The conservative political commentator, Michael Knowles, is scheduled to speak on campus on Thursday, March 31 at 7 p.m. in Washburn A/B in the Memorial Union. Initially, Knowles was going to talk about freedom of speech, but changed his topic days before his appearance to “ending this transgenderism madness once and for all.”

“We, as an organization, feel as though our viewpoints haven’t really been presented on campus. We were hoping to present our perspective and he aligns with some of the same similar views that we hold,” said Claudia Fury, a sophomore political science major and chairman of College Republicans.

On Monday, March 28, Knowles announced on social media that the discussion would focus on “how to end this transgenderism madness once and for all.” This change stirred up many negative reactions from Washburn students, faculty and alumni. Mallory Hamilton, a junior studying criminal justice, was taken aback by the post.

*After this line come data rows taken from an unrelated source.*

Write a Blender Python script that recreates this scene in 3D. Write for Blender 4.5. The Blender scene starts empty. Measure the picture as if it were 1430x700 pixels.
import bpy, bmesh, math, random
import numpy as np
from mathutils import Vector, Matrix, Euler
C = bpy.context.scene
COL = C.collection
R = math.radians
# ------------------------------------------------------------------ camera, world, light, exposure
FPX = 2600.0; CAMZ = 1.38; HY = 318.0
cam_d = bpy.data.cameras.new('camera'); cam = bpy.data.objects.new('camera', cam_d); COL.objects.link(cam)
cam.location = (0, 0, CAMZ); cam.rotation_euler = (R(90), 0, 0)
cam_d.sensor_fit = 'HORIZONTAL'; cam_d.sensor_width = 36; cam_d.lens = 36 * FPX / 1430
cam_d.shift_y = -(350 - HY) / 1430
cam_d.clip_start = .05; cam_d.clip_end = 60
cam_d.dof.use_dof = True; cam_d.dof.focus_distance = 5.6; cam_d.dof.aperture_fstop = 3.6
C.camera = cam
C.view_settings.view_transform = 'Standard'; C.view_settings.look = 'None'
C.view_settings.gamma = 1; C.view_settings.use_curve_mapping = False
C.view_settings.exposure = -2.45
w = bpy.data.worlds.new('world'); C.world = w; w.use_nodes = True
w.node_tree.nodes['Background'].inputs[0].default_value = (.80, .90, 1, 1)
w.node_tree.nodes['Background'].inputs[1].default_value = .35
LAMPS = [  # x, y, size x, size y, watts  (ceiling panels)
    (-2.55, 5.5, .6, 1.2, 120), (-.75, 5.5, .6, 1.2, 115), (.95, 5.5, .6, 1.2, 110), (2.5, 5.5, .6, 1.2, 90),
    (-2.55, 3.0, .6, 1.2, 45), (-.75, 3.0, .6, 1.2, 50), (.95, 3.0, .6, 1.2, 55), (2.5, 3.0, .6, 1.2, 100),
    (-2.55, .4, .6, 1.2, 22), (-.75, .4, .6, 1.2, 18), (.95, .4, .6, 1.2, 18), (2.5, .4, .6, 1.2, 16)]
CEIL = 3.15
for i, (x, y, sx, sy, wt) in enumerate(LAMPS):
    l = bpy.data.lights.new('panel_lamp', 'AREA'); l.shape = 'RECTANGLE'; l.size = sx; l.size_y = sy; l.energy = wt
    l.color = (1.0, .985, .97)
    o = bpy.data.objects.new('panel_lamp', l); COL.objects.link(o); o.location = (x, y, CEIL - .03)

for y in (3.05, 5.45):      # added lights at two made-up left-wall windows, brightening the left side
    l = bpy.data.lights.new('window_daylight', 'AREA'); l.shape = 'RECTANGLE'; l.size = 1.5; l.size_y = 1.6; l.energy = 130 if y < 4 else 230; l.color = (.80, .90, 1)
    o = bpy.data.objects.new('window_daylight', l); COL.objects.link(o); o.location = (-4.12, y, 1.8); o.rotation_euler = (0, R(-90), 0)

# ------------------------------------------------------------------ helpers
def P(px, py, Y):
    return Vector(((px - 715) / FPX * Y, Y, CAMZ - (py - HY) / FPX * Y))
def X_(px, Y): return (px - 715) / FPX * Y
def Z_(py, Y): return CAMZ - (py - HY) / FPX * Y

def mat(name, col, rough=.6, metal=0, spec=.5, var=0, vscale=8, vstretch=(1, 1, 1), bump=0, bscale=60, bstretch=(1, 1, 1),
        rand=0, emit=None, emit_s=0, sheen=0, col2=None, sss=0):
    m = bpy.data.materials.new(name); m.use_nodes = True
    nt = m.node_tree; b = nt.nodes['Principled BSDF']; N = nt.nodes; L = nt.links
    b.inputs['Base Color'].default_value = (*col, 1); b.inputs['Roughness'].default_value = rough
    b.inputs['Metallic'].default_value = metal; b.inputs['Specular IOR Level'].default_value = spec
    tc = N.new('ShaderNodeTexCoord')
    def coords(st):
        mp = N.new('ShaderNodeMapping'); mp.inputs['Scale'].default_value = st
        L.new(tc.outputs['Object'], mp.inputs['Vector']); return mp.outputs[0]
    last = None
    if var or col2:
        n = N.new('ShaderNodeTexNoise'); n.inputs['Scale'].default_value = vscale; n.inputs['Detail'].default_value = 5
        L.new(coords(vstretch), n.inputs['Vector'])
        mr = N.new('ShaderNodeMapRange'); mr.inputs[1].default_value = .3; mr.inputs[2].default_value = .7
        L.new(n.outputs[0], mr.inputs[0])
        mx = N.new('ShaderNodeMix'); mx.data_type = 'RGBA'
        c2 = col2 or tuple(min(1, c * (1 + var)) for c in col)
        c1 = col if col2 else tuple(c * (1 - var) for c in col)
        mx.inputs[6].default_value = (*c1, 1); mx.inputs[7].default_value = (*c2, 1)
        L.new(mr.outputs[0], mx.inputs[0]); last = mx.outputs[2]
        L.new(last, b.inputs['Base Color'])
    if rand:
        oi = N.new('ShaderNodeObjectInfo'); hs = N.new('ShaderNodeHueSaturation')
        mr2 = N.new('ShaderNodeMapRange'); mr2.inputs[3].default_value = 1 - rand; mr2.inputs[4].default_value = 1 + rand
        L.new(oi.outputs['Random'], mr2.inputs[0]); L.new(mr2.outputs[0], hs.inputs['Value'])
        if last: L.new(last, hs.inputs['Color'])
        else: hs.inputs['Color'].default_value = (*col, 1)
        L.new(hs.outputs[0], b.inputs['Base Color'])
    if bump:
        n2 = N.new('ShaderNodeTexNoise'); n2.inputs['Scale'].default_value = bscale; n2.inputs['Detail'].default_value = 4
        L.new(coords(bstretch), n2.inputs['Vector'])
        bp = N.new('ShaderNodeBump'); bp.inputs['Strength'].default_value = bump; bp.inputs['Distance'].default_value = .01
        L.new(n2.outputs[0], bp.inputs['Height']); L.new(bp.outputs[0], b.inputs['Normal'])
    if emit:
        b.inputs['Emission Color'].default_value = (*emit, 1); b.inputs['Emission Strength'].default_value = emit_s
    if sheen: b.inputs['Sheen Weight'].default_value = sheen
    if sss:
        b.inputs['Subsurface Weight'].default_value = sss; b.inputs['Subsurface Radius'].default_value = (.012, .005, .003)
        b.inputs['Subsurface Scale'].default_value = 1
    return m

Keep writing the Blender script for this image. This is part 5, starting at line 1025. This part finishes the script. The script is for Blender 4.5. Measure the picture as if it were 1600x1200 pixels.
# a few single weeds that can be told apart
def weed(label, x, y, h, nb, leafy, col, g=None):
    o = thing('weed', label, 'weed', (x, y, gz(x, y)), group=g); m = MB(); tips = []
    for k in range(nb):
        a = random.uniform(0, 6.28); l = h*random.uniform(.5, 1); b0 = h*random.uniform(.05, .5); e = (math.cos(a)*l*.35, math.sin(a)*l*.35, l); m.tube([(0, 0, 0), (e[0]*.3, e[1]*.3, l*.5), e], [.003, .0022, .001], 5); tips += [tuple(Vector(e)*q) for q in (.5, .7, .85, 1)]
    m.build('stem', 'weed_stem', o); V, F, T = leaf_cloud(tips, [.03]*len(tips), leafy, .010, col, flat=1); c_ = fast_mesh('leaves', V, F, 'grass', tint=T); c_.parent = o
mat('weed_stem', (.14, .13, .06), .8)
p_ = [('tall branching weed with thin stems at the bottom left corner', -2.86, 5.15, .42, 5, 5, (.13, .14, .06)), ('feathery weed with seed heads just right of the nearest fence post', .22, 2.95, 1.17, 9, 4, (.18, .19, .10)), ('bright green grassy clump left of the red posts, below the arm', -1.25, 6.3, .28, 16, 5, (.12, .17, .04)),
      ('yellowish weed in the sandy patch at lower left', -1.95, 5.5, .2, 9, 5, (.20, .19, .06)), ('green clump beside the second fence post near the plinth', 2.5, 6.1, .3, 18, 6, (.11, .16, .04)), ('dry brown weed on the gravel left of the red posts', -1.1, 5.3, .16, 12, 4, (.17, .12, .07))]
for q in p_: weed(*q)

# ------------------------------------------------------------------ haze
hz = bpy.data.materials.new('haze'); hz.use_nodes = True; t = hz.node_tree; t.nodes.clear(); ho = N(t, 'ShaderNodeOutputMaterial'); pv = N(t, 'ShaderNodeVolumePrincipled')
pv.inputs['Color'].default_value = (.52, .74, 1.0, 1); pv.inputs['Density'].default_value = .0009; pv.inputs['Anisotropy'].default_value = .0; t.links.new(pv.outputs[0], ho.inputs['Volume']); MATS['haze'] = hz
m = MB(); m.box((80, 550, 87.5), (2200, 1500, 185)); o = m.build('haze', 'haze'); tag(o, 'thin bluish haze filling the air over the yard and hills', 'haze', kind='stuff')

“I was appalled. I was really confused about how this was happening and where it came from,” Hamilton said. “The first thing I did was I posted on my Instagram story and I told people if you feel unsafe Thursday for any reason, and you want to walk to class or walk to your car, ride, I’m available; I was immediately worried about people feeling safe, specifically LGBTQ plus members and trans people.”

Hamilton messaged two of her friends and classmates, Sierra Jeter, a junior majoring in political science and Spanish, and Emma Morrissey, a senior majoring in forensic investigation, to take action. The three created a group chat to bring together the community in support of trans rights. Hamilton, Jeter and Morrissey used the group chat to collaborate with over a hundred students and create a solidarity gathering in response to Knowles’ event. The gathering isn’t intended to be a protest against Knowles, but rather a show of love and support to the trans community, and LGBTQ+ community as a whole.

“It started as what can we do to make sure that our students feel safe,” Hamilton said. “This is supposed to be a day for trans people just being taken away. We need to celebrate these students and give them a safe, happy place to be during a day that is supposed to be for them.”

The solidarity gathering will take place at 4:30 p.m. on the east Union Lawn, prior to Knowles’ appearance.

“Something that the group has been very adamant about making clear is that we don’t not want conservative speakers on campus,” Hamilton said. “We want whoever and whatever ideological group to have speakers come.”

Despite the solidarity gathering being a response to Knowles’ appearance, Fury said that she is happy that the gathering is taking place.

“I’m glad that both of our organizations can stand on campus and promote both of our ideas and do it in a peaceful manner. I’m just hoping that the event goes as planned and no disruptive behavior happens during the event,” Fury said. “I’m really glad that we’re both able to voice our opinions and have a presence on campus.”

Security has been a significant concern for both groups, so the Washburn Police will be patrolling both events in order to keep students, faculty and staff safe. Fury said that four Washburn police officers will be at Knowles’ event and Hamilton said that police presence is a big aspect of their gathering to keep everyone safe, as well as having Chris Enos, Washburn University’s chief of police, one phone call away.

Fury, on behalf of Washburn College Republicans, said that she hopes that Knowles will not intentionally cause harm to anyone and they just want to be able to provide an informative, political event. On the other side, Hamilton and Jeter want to provide a safe and celebratory space that supports everyone, no matter their identity.

Over 700 people have reserved tickets for Knowles’ appearance, but only 300 will be allowed into the room based on a first come, first serve basis. Over 150 people are expected to attend the solidarity gathering prior.